People in India can probably relate to the mood of the people out on the streets in New York. But there is a crucial difference. In India, the ire of the middle class was directed against politicians, the government, administrative officials and surprisingly not the Indian corporate entities which benefited from many of the scams indicting the UPA government.
In US, somehow, the protesters have hit the nail on the head of the problem, the collusion of money and politics, the convergence of corporate and political interest. Political activists like Lawrence Lessig say that as both Democrats and Republicans depend on Wall Street money to fund their campaigns, they will not dare to cross the interests of Wall Street. Apart from that, Wall Street symbolises US economic might.
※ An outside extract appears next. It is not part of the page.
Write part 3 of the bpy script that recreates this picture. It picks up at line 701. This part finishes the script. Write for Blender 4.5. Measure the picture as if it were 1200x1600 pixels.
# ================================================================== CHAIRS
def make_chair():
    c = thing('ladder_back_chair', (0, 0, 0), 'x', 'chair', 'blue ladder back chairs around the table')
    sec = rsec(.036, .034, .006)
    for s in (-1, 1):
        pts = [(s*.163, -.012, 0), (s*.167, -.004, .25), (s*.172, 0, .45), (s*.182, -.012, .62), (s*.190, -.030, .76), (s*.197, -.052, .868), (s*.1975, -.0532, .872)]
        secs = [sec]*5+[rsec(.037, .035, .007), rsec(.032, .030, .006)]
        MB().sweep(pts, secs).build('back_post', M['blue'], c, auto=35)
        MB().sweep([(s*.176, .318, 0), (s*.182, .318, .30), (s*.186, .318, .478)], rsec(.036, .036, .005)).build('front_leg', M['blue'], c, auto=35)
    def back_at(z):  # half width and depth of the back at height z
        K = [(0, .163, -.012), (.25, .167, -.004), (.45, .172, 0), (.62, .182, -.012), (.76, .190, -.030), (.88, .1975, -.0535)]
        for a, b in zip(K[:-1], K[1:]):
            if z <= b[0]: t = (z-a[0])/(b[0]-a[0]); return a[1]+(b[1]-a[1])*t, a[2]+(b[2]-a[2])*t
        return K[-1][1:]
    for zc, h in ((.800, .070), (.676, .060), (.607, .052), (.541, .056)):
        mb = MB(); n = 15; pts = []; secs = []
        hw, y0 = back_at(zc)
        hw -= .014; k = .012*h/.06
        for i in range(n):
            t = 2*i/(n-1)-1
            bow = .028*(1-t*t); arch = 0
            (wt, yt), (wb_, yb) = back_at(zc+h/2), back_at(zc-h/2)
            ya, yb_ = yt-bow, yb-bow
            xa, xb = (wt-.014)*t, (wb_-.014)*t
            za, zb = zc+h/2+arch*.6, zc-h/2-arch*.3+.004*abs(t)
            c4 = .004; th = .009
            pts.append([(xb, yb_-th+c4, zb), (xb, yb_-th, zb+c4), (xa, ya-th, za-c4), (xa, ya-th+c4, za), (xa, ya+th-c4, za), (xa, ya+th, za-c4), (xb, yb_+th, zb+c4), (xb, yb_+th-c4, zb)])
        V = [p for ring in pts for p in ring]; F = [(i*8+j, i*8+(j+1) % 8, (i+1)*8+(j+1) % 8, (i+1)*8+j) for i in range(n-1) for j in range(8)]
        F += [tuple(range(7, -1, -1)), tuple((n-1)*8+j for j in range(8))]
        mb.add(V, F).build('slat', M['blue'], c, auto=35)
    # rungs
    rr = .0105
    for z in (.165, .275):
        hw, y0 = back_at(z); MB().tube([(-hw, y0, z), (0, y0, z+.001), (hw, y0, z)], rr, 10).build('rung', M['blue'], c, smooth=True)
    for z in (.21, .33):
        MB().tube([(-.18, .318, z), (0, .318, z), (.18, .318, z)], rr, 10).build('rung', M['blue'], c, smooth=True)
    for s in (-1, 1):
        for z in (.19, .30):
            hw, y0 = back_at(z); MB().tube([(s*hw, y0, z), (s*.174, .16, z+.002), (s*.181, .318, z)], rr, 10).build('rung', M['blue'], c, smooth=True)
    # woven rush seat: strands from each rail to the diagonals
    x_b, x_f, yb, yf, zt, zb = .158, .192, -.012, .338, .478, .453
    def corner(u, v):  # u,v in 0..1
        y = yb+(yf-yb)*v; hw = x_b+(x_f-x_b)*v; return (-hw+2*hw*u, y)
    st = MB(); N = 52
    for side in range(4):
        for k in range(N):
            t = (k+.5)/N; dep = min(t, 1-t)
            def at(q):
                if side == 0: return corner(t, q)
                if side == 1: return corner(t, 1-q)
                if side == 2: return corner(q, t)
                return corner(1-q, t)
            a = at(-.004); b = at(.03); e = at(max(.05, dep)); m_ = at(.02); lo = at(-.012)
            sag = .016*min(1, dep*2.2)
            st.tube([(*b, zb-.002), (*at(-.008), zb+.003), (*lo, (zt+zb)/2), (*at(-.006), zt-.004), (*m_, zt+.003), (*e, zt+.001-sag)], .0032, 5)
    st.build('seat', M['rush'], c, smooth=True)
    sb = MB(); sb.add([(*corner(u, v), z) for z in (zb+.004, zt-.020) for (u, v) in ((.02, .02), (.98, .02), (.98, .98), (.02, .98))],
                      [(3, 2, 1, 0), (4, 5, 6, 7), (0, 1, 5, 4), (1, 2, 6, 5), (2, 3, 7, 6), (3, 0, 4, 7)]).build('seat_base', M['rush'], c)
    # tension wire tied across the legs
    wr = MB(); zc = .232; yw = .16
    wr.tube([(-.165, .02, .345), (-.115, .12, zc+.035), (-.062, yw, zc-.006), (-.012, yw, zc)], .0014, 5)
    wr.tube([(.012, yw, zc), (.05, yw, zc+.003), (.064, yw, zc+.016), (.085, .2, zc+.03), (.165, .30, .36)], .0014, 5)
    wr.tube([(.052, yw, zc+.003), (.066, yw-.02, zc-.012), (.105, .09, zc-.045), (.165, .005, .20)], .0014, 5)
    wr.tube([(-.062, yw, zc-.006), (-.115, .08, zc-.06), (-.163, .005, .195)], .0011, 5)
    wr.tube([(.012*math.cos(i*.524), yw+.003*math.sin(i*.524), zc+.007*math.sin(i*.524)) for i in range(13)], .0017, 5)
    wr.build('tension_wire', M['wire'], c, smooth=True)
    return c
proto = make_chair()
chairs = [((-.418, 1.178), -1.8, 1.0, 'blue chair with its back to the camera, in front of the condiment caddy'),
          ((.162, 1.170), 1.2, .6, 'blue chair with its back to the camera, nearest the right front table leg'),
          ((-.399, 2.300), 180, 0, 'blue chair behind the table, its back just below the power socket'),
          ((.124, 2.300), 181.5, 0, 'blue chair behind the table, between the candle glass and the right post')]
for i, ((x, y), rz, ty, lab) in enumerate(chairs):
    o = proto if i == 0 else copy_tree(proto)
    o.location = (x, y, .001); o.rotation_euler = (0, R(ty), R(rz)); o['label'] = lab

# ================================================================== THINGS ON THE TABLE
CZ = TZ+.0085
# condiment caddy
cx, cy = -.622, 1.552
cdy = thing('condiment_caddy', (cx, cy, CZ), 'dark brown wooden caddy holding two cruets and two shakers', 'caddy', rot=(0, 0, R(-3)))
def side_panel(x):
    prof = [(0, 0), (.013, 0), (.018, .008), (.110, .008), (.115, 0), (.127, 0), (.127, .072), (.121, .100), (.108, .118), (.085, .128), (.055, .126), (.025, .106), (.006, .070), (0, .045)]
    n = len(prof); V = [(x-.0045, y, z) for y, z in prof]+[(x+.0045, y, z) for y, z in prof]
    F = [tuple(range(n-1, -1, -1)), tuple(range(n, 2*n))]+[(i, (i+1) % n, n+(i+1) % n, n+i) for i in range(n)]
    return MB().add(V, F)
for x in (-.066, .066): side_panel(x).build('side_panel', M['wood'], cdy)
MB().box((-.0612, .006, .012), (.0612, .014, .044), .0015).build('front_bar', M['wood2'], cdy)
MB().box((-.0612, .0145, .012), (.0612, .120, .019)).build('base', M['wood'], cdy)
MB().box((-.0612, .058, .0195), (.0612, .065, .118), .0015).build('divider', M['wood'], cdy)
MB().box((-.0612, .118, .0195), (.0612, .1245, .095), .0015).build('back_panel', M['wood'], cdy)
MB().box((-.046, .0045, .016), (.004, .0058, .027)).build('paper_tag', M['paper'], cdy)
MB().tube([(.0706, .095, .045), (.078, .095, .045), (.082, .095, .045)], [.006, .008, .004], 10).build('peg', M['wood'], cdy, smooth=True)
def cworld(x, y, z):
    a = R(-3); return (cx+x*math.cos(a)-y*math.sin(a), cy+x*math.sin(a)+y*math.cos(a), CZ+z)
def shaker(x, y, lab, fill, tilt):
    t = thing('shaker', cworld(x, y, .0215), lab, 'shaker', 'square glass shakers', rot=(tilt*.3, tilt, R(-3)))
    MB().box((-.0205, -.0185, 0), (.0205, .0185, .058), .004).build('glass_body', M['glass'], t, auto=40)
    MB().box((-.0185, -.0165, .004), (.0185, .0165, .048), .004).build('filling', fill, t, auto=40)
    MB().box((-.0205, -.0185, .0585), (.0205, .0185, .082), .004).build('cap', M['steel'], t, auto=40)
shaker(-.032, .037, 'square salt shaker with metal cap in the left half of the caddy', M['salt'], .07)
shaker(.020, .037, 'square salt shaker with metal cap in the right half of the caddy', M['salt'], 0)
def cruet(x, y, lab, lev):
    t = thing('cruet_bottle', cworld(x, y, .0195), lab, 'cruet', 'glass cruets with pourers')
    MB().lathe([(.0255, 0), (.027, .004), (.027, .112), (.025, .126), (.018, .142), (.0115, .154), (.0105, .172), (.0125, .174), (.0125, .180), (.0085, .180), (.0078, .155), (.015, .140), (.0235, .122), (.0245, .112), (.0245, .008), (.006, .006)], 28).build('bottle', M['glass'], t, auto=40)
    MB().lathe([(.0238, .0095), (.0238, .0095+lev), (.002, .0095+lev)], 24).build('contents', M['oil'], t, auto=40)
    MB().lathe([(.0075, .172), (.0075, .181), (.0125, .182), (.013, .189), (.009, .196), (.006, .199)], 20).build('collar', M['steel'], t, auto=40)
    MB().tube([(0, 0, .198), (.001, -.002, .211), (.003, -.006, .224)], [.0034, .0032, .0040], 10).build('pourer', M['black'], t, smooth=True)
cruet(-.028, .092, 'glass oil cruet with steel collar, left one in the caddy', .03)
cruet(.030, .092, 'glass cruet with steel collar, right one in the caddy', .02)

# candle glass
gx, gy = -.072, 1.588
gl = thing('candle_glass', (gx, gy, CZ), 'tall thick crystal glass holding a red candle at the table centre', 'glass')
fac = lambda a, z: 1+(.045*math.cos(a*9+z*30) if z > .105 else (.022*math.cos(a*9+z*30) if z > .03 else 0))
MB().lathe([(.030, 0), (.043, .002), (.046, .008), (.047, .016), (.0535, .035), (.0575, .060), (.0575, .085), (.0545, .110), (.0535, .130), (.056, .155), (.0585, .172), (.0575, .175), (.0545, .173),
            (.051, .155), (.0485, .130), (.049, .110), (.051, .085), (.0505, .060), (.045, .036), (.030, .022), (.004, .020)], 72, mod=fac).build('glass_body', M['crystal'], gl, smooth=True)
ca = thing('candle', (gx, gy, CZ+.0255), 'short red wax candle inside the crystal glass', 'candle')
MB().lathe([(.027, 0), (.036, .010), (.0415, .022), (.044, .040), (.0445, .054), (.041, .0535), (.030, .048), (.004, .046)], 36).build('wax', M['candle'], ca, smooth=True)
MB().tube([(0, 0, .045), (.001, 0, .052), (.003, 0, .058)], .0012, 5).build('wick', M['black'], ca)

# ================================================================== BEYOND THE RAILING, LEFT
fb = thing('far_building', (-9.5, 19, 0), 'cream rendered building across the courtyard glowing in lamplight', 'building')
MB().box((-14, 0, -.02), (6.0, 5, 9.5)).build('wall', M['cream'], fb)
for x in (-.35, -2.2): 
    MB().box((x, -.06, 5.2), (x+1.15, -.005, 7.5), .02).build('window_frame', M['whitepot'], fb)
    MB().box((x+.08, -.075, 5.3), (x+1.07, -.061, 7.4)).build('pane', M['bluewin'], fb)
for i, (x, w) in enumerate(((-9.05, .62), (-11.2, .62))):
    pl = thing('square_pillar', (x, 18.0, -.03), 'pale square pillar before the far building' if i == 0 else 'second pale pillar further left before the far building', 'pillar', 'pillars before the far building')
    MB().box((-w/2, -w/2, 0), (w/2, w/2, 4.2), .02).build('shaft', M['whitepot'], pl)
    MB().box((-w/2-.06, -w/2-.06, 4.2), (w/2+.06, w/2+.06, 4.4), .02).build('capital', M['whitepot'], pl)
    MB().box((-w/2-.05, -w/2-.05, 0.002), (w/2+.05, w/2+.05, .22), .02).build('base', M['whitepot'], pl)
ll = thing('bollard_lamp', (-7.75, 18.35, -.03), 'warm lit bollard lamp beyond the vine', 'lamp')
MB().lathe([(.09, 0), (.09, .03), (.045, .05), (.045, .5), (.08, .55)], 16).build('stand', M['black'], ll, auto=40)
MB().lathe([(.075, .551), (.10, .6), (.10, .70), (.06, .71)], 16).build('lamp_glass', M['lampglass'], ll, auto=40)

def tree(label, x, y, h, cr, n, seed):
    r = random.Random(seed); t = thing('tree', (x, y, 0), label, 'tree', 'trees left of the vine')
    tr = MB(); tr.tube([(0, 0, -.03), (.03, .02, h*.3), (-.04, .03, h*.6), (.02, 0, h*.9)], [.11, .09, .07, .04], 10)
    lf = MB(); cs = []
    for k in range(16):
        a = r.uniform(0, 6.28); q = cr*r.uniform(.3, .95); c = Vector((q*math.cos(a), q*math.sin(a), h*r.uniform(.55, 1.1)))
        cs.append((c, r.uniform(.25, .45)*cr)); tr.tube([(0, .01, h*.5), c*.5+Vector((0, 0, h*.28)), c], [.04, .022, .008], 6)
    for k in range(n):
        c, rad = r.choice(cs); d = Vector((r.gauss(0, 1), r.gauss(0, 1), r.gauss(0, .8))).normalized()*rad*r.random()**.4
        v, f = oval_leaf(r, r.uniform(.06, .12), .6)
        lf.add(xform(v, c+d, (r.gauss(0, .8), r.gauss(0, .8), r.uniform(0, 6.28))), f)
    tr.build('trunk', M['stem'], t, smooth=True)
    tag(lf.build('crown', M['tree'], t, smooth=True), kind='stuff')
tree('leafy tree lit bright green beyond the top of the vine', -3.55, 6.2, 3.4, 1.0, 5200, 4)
Clipping its wings will be tantamount to a symbolic defeat for the system long espoused by US.
The protesters include persons of a variety of political orientations, including liberals, political independents, socialists, anarchists, libertarians, trade unionists and Greens.
For ideas which had predicted an End of History and the unrestricted reign of finance capital, the recent developments in US and Muslim countries in Africa and West Asia would lead to serious rethink. Is it the resurgence of a new Left that we are witnessing? Are we witnessing the beginning of the "Sundown on the Union?" It's too early to make these guesses though I am tempted to read these signs as a premonition of a larger bust.